「花と蜜蜂」──「ぼく」が、今となっては信じられないほどほっそりした体つきをしていた若いころ、もの静かで愛らしい人妻の「あのひと」と恋に落ち、激しく、淫靡な性愛に溺れた……。無惨にすぎていく歳月のなかで「ぼく」が得たことは……。
「すべての花は枯れていく。咲きひらいたその日に、もう散り初める。しかれば乙女子(おとめご)よ、若盛りの男(お)の子らよ、貪(むさぼ)れ、甘く苦い蜜を」

「葉桜」──26歳の「ぼく」は、自由が丘の駅前喫茶店でコーヒーをすすっていた。思い返すのは、7年前、この街で香里奈(かりな)に恋をして、みじめにふられた19歳の「ぼく」の幼さと一途さ……。二度と帰らない季節の輝き、残酷さと哀別していく「ぼく」の恋の物語。

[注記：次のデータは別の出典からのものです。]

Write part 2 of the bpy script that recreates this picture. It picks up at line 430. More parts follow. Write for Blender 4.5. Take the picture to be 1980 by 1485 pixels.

「引き潮」──パートで働く45歳の美佐には、退職した年上の夫がいる。けれど海辺のレストランのシェフの西村と出逢い、久しぶりに胸がときめく。彼もまた、自分の不注意から妻を喪った暗い過去をひきずり、人生の夢さえ見失っていたが、しかし……。海沿いの町を舞台に、40代の男女の切ない恋の道行きを描く恋愛ロマン。

ほか「山里にて」(書き下ろし)の全9編を収録。